Furthermore, the statement that the scale of poaching recorded by EWB was not witnessed before, seems sensation driven since East Africa lost 30,000 elephants per year (80 per day) not so long ago.

Elephant in Botswana
© Erik Verreynne

Botswana does not approve of poaching on any scale. Our past track record is proof of that. But Botswana as a safe haven is a marketing stunt. It does not exist and will never exist because no such haven country exists anywhere in Africa.

With the number of elephants in Botswana, the scale of human-elephant conflict, the geographical challenges and the regional onslaught, it is inevitable that we will experience a degree of poaching. And poaching will most likely increase. But with an annual elephant population increase of 5%, on 154,000 elephants in Botswana, even the BBC reported poaching rate is insignificant and will not threaten elephants as a species in Botswana. To hold Botswana responsible for the conservation of the whole African elephant population is unfair.

No international vocalisation will reduce the scale of poaching in Botswana. Poachers do not read newspapers or Facebook. It is our responsibility and we are not afraid to take it on. That also includes admitting when things are not working.

The previous exclusive conservation policy has now been proven to be disastrous and very expensive to our national budget. Not only the elephants, but also people and other species like the rhinos in the Delta are in jeopardy.

Tree damage due to elephants in Botswana
© Erik Verreynne

Change is imperative and you need to give us that chance.

We need to shift the emphasis of our poaching mitigation in Botswana away from our ability to arm our APU’s or to ban hunting, or even on the size of the tourism industry. We need to base it on our ability to restore a safe and stable rural, political and economical environment combined with pragmatic conservation measures where local communities are part and parcel of the responsibilities and benefits of sustainable conservation.

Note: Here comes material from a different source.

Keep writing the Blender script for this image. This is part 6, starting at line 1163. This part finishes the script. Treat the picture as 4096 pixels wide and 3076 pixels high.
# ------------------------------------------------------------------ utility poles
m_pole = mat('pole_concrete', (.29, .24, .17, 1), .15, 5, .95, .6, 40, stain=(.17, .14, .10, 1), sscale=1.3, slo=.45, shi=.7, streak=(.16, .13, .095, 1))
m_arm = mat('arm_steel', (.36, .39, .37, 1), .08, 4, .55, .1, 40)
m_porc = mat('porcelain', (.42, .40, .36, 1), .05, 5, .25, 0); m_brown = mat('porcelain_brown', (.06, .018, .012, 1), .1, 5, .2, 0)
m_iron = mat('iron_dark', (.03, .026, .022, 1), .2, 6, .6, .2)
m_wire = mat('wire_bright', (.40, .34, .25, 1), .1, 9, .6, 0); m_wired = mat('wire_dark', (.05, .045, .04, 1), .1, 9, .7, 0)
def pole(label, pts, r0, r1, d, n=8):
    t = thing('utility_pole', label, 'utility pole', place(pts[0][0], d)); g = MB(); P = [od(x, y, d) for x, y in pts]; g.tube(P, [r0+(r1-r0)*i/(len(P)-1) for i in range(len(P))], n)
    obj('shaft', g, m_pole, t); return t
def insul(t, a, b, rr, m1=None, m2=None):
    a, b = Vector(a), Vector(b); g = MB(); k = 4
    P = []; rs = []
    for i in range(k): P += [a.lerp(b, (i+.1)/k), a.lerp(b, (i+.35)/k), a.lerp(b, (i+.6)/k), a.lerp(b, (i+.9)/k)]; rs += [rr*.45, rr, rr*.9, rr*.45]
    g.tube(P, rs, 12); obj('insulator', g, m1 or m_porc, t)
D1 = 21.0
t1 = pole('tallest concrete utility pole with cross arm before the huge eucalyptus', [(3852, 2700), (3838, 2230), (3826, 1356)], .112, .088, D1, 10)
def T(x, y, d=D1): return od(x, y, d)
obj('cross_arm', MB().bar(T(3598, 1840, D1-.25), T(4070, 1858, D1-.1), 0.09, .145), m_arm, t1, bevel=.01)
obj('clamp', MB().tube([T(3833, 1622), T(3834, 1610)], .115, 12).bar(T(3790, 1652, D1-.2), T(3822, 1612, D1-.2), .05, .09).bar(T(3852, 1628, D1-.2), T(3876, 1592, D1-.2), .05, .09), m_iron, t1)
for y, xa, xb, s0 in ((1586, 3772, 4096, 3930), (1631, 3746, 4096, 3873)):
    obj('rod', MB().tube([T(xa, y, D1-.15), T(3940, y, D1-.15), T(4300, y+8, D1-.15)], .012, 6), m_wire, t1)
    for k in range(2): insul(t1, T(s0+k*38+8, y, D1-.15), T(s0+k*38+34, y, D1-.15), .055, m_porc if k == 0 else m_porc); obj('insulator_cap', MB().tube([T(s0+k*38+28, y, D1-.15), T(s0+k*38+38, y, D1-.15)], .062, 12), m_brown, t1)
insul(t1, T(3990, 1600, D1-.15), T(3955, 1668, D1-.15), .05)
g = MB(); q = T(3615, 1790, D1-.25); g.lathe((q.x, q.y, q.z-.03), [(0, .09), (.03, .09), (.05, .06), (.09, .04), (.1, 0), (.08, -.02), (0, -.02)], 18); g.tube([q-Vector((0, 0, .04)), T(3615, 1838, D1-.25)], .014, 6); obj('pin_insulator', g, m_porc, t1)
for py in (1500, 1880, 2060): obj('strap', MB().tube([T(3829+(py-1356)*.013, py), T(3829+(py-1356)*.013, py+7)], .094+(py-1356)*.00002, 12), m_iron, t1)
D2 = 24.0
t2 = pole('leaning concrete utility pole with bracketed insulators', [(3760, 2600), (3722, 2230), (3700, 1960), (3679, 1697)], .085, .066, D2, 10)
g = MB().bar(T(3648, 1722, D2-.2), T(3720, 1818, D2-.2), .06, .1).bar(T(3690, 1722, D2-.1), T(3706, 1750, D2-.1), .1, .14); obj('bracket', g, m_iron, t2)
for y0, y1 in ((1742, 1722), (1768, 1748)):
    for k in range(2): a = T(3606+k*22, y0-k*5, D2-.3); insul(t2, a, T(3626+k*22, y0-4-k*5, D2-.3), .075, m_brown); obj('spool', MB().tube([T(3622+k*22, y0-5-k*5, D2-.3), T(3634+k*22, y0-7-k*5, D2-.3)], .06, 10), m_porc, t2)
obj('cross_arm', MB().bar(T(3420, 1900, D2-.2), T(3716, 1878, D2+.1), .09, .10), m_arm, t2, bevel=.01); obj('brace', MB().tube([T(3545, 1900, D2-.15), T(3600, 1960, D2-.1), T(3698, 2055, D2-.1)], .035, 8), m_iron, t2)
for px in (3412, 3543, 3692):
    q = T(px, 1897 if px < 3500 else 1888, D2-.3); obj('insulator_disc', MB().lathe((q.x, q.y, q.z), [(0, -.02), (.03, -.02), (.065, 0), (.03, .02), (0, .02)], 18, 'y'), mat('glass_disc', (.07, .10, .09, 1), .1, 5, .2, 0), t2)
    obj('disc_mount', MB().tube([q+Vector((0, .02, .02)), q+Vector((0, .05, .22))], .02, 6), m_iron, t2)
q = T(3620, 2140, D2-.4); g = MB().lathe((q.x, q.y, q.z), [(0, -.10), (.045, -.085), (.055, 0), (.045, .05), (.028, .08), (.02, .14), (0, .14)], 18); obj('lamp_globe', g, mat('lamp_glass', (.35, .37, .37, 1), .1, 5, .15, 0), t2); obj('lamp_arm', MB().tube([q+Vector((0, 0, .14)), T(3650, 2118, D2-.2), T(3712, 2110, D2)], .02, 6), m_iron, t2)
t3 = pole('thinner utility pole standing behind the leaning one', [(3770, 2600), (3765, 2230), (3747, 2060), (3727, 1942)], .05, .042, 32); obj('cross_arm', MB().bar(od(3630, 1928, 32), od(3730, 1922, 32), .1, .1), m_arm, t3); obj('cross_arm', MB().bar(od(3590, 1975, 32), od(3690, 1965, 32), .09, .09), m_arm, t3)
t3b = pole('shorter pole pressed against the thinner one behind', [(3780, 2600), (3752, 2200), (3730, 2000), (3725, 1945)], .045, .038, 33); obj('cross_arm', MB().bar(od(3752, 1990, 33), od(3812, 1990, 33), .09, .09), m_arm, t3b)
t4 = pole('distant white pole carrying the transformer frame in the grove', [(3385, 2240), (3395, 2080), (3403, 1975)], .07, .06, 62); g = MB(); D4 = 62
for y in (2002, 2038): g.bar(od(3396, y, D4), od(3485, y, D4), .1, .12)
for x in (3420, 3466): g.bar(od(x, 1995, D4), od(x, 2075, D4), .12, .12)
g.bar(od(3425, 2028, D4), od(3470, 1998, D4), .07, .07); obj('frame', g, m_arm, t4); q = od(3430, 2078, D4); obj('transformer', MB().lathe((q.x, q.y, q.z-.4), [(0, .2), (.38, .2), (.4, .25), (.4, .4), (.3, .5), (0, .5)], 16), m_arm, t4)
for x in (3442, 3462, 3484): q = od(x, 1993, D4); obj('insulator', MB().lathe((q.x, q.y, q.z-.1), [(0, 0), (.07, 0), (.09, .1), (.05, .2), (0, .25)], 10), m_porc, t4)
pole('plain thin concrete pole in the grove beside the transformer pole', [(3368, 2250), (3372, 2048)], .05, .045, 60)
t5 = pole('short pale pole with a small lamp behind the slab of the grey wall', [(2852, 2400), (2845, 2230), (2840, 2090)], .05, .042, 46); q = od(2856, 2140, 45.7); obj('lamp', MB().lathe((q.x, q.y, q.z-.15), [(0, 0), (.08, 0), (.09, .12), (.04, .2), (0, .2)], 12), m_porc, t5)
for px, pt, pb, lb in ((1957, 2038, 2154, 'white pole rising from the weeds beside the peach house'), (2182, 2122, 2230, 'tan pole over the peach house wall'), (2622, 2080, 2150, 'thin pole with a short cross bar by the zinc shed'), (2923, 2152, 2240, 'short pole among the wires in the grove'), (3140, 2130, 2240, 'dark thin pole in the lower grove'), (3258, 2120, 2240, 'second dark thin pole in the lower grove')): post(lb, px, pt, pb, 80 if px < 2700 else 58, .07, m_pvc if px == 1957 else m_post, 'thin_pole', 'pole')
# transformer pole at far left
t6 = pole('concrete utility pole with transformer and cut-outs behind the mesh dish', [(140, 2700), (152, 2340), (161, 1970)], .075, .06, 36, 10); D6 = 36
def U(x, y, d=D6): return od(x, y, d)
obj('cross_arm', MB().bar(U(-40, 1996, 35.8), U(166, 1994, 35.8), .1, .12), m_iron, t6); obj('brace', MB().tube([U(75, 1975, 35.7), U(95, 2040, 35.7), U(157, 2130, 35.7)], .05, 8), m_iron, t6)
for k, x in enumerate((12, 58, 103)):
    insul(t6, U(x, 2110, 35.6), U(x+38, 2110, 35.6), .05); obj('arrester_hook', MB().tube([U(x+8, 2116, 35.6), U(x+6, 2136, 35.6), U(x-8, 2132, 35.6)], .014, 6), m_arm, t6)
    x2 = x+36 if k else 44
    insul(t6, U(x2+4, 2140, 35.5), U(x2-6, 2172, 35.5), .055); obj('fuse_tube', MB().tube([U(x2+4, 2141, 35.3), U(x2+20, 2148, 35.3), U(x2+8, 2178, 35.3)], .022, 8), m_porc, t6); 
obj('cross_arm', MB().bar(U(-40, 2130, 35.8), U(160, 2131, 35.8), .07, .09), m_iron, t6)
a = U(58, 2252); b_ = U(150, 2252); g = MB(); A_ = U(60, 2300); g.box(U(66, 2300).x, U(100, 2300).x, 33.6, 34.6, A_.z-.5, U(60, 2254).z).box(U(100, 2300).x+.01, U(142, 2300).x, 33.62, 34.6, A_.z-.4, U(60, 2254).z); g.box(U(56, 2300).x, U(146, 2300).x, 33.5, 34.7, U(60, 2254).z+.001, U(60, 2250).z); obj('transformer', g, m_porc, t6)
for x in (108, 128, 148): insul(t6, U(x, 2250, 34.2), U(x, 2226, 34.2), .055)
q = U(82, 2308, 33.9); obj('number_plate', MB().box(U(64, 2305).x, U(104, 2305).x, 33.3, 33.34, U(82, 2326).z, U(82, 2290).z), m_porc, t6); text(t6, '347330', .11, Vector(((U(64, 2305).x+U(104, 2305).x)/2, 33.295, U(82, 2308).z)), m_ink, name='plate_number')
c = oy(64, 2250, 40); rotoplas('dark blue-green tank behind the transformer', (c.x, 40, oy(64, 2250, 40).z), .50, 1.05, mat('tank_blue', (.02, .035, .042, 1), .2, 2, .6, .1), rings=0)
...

We also need to redefine co-existence – not to fulfil a western conservation doctrine, but to include a workable definition based on sustainability for communities and wildlife.

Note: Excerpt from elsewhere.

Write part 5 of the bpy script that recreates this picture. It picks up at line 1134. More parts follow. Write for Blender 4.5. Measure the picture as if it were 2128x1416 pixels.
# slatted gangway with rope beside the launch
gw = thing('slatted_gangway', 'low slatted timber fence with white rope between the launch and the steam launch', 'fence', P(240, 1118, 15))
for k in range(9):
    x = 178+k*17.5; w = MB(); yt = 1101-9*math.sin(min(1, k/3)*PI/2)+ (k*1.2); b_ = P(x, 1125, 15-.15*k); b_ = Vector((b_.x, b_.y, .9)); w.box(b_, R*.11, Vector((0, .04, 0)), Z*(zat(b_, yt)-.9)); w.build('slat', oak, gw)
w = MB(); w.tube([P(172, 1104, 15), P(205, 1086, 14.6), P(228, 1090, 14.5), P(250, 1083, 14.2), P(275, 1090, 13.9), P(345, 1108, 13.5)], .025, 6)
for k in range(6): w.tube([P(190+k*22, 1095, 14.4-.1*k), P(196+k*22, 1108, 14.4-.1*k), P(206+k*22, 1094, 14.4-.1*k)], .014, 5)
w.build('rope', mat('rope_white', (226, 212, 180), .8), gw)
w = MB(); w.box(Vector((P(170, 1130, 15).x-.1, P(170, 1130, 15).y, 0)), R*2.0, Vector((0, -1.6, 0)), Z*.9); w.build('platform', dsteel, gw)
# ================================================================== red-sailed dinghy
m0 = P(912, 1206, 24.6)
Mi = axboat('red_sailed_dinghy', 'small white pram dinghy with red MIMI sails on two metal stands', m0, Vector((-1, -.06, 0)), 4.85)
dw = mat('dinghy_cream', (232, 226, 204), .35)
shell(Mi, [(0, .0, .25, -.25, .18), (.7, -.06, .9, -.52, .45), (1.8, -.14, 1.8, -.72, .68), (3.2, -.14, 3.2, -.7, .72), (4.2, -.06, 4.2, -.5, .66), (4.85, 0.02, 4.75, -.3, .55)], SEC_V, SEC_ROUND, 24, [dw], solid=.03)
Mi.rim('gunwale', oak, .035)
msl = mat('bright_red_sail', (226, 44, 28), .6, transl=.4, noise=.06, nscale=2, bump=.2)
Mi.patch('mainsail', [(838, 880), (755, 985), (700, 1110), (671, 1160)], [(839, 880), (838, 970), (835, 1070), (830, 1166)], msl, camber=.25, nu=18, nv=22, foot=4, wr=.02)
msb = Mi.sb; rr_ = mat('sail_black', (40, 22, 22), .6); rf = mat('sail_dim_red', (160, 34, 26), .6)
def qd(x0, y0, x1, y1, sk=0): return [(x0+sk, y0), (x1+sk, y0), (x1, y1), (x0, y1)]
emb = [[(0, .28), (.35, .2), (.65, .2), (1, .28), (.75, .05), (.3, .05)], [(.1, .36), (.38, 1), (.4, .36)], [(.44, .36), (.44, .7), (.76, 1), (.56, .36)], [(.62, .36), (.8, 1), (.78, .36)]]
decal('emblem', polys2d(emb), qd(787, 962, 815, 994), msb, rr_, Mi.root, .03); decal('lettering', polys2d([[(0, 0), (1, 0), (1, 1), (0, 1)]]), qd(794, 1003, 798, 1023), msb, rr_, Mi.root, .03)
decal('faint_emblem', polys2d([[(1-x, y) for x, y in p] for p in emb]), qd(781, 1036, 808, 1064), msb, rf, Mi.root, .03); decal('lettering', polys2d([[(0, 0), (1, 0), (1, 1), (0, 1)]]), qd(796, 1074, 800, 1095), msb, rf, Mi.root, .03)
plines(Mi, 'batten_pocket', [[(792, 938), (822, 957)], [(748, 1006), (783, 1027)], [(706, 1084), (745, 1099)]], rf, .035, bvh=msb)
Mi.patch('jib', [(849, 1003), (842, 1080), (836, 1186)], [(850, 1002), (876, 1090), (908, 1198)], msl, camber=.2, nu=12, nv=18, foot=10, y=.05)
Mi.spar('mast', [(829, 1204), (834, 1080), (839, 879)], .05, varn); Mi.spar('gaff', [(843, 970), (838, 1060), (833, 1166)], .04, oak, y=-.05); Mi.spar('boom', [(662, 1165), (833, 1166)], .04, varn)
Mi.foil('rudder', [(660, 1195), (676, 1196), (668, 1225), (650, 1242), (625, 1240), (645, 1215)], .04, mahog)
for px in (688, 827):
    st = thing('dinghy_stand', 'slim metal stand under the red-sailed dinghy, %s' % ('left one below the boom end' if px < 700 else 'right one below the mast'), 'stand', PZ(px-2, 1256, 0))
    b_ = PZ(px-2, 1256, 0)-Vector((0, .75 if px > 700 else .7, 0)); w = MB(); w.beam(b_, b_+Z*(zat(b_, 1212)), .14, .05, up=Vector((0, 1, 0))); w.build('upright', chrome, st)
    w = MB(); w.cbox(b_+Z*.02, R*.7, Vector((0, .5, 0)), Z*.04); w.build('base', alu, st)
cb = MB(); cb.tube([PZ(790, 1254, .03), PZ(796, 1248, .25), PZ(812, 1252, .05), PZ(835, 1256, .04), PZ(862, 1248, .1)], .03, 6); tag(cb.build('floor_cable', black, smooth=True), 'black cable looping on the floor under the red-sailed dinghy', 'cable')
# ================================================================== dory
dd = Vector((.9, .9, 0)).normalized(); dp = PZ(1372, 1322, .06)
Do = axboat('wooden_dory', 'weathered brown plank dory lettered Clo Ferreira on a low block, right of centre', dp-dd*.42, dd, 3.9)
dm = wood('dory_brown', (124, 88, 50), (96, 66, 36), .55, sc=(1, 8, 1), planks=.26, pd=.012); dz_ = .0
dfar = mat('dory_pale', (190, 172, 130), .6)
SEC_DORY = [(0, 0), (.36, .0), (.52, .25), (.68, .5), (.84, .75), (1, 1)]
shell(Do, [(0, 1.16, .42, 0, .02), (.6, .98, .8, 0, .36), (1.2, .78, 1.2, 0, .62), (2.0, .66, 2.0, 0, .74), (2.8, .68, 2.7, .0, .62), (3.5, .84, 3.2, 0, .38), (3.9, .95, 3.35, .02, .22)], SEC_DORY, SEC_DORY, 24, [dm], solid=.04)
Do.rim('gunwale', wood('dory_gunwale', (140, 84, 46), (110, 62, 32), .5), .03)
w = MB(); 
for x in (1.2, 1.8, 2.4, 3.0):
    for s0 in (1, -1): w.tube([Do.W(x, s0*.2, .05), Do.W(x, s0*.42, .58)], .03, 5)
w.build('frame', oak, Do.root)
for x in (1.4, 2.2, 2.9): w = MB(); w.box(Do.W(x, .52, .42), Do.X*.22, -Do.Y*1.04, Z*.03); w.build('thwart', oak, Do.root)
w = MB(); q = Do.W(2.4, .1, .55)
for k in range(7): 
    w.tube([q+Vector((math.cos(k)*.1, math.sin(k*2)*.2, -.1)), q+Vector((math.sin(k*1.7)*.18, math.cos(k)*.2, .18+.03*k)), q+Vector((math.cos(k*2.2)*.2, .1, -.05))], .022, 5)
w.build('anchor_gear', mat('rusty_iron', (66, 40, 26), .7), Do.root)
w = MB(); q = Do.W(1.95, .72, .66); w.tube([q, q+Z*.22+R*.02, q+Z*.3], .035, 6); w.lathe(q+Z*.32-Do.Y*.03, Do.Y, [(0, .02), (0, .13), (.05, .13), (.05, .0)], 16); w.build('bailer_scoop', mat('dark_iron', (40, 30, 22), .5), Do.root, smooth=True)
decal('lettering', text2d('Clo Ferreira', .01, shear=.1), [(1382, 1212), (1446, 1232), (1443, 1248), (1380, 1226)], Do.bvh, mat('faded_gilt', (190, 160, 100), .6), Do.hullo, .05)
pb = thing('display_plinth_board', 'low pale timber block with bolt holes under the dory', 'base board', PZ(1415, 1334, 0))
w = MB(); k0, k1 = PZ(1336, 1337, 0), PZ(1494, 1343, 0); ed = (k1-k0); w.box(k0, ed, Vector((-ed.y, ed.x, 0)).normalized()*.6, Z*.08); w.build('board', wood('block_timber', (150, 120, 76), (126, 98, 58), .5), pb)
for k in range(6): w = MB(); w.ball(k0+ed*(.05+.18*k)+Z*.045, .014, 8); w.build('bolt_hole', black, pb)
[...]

Culling the elephants is not a solution due to the numbers involved. As such the proposed lifting of the hunting ban will not negatively affect the numbers. The annual elephant trophy hunting quota for Botswana never exceeded 400 animals per year, complemented by a small number of citizen hunting licenses. But hunting may provide a fast track to tangible benefits for the hardest-hit communities until a better sustainable solution can be established. And hunting in hot spot conflict areas may induce elephant movement out of those areas, as has happened in neighbouring range states (to our detriment).

Cattle in Botswana
© Erik Verreynne

Additionally, we need to shift the emphasis of our tourism marketing drives.

For too long we have built our nature-based tourism industry on a false illusion of “pristineness” that excludes any signs of human existence. It is these illusions that allow for the current hype of emotions based on misleading reporting. The wilderness areas in Africa were never without people and will never be without people. By excluding people, and allowing elephant numbers to get out of hand in Botswana, we are running the risk of losing more elephants and other wildlife through the conflict, poaching and starvation than are sacrificed through hunting. And I dare not imagine the cruelty that goes with that scenario.

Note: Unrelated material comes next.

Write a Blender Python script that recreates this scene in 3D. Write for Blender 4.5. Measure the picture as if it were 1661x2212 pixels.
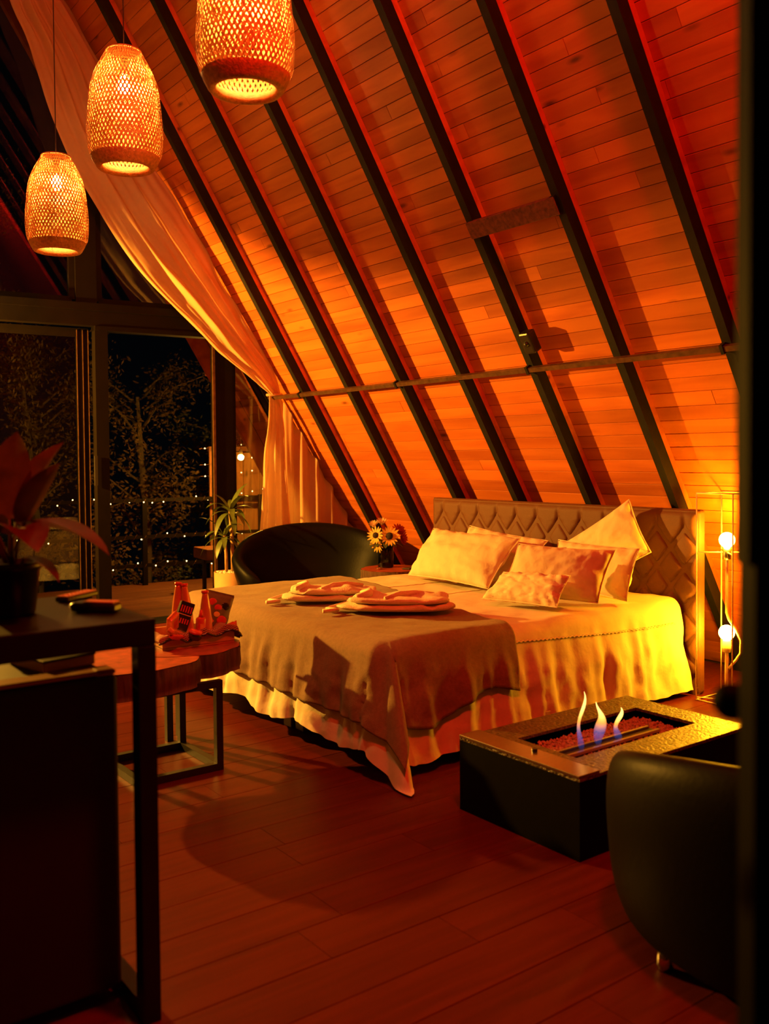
import bpy, bmesh, math, random
from math import sin, cos, pi, radians, sqrt, atan2, hypot
from mathutils import Vector, Matrix, noise
random.seed(7)
for o in list(bpy.data.objects): bpy.data.objects.remove(o)
S = bpy.context.scene
COL = S.collection

# ------------------------------------------------------------------ camera
# room axes: X runs into the sloping wall, Y towards the glazed gable, Z up
F_PX, YAW, PITCH, ROLL, CAM_H = 2012.0, radians(53.19), radians(-1.75), radians(-0.43), 1.5
fwd = Vector((cos(YAW), sin(YAW), 0)); rgt = Vector((sin(YAW), -cos(YAW), 0)); upv = Vector((0, 0, 1))
cf = fwd*cos(PITCH)+upv*sin(PITCH); cu = upv*cos(PITCH)-fwd*sin(PITCH)
cr = rgt*cos(ROLL)+cu*sin(ROLL); cu2 = cu*cos(ROLL)-rgt*sin(ROLL)
cam = bpy.data.cameras.new('camera'); cam_o = bpy.data.objects.new('camera', cam); COL.objects.link(cam_o)
m = Matrix((cr, cu2, -cf)).transposed().to_4x4(); m.translation = (0, 0, CAM_H)
cam_o.matrix_world = m
cam.sensor_fit = 'HORIZONTAL'; cam.sensor_width = 36.0; cam.lens = F_PX/1661*36.0
cam.shift_y = -57/1661.0; cam.clip_start = 0.05
cam.dof.use_dof = True; cam.dof.focus_distance = 6.0; cam.dof.aperture_fstop = 3.2
S.camera = cam_o

# ------------------------------------------------------------------ world, exposure
w = bpy.data.worlds.new('night'); S.world = w; w.use_nodes = True
w.node_tree.nodes['Background'].inputs[0].default_value = (0.05, 0.06, 0.09, 1)
w.node_tree.nodes['Background'].inputs[1].default_value = 0.012
vs = S.view_settings
vs.view_transform = 'Standard'; vs.look = 'None'; vs.exposure = 0.0; vs.gamma = 1.0; vs.use_curve_mapping = False
GOLD = (1.0, 0.45, 0.010)            # clear globe bulbs of the floor lamp
PALE = (1.0, 0.50, 0.13)              # pendant bulbs
AMBER = (1.0, 0.44, 0.040)          # colour of every filament bulb in the room
PENDANT_POWER, FLOOR_BULB, DECK_BULB, RED_POWER = 1350.0, 520.0, 4200.0, 560.0
READING_POWER = 2050.0
rl_d = bpy.data.lights.new('red_mood_lamp', 'POINT'); rl_d.color = (1.0, .03, .008); rl_d.energy = RED_POWER; rl_d.shadow_soft_size = .2
rl_o = bpy.data.objects.new('red_mood_lamp', rl_d); COL.objects.link(rl_o); rl_o.location = (1.6, 1.0, 5.1)

# ------------------------------------------------------------------ materials
def mat(name, base, rough=.6, metal=0., var=.25, scale=8., bump=0., bscale=None, stretch=(1,1,1), trans=0., coat=0., emit=None, estr=0., rnd=0., sub=0., sheen=0., spec=.5):
    m = bpy.data.materials.new(name); m.use_nodes = True
    nt = m.node_tree; N = nt.nodes; L = nt.links
    b = N['Principled BSDF']
    b.inputs['Roughness'].default_value = rough; b.inputs['Metallic'].default_value = metal
    b.inputs['Specular IOR Level'].default_value = spec
    if coat: b.inputs['Coat Weight'].default_value = coat; b.inputs['Coat Roughness'].default_value = .15
    if sheen: b.inputs['Sheen Weight'].default_value = sheen; b.inputs['Sheen Roughness'].default_value = .5
    g = N.new('ShaderNodeNewGeometry'); mp = N.new('ShaderNodeMapping'); mp.inputs['Scale'].default_value = stretch
    L.new(g.outputs['Position'], mp.inputs['Vector'])
    vec = mp.outputs[0]
    oi = N.new('ShaderNodeObjectInfo')
    if rnd:
        ad = N.new('ShaderNodeVectorMath'); ad.operation = 'ADD'
        sc = N.new('ShaderNodeVectorMath'); sc.operation = 'SCALE'; sc.inputs[0].default_value = (17, 31, 23); L.new(oi.outputs['Random'], sc.inputs['Scale'])
        L.new(vec, ad.inputs[0]); L.new(sc.outputs[0], ad.inputs[1]); vec = ad.outputs[0]
    n = N.new('ShaderNodeTexNoise'); n.inputs['Scale'].default_value = scale; n.inputs['Detail'].default_value = 5
    L.new(vec, n.inputs['Vector'])
    r = N.new('ShaderNodeMapRange'); r.inputs[1].default_value = .25; r.inputs[2].default_value = .75; r.inputs[3].default_value = 1-var; r.inputs[4].default_value = 1+var*.6
    L.new(n.outputs[0], r.inputs[0])
    mx = N.new('ShaderNodeMix'); mx.data_type = 'RGBA'; mx.blend_type = 'MULTIPLY'; mx.inputs[0].default_value = 1.
    mx.inputs[6].default_value = (*base, 1); L.new(r.outputs[0], mx.inputs[7])
    out = mx.outputs[2]
    if rnd:
        r2 = N.new('ShaderNodeMapRange'); r2.inputs[3].default_value = 1-rnd; r2.inputs[4].default_value = 1+rnd*.5; L.new(oi.outputs['Random'], r2.inputs[0])
        m2 = N.new('ShaderNodeMix'); m2.data_type = 'RGBA'; m2.blend_type = 'MULTIPLY'; m2.inputs[0].default_value = 1.
        L.new(out, m2.inputs[6]); L.new(r2.outputs[0], m2.inputs[7]); out = m2.outputs[2]
    L.new(out, b.inputs['Base Color'])
    if bump:
        n2 = N.new('ShaderNodeTexNoise'); n2.inputs['Scale'].default_value = bscale or scale*3; n2.inputs['Detail'].default_value = 4
        L.new(vec, n2.inputs['Vector'])
        bp = N.new('ShaderNodeBump'); bp.inputs['Strength'].default_value = bump; bp.inputs['Distance'].default_value = .01
        L.new(n2.outputs[0], bp.inputs['Height']); L.new(bp.outputs[0], b.inputs['Normal'])
    if emit: b.inputs['Emission Color'].default_value = (*emit, 1); b.inputs['Emission Strength'].default_value = estr
    if trans:
        tr = N.new('ShaderNodeBsdfTranslucent'); L.new(out, tr.inputs[0])
        ms = N.new('ShaderNodeMixShader'); ms.inputs[0].default_value = trans
        L.new(b.outputs[0], ms.inputs[1]); L.new(tr.outputs[0], ms.inputs[2]); L.new(ms.outputs[0], N['Material Output'].inputs[0])
    return m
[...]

At the same time, we should educate tourists to accept that people and livestock are part of the environment and the safari experience that they are paying for.

Our President needs support in his conservation approach. He does not deserve the condemnation that followed the BBC article. If any are to be blamed, then perhaps look at neighbouring elephant range countries and their lack of taking responsibility for their own elephants.

It is the right of Batswana to live in a safe environment. It is embedded in our Constitution, as it is in most countries’ Constitutions. And to impose measures that we can afford. Only when we are feeling safe and secure will we be able to conserve our rich wildlife heritage. And for now, we are threatened by our own success.

Give us some room? Change is never without pain. Especially to those who benefited most in the past.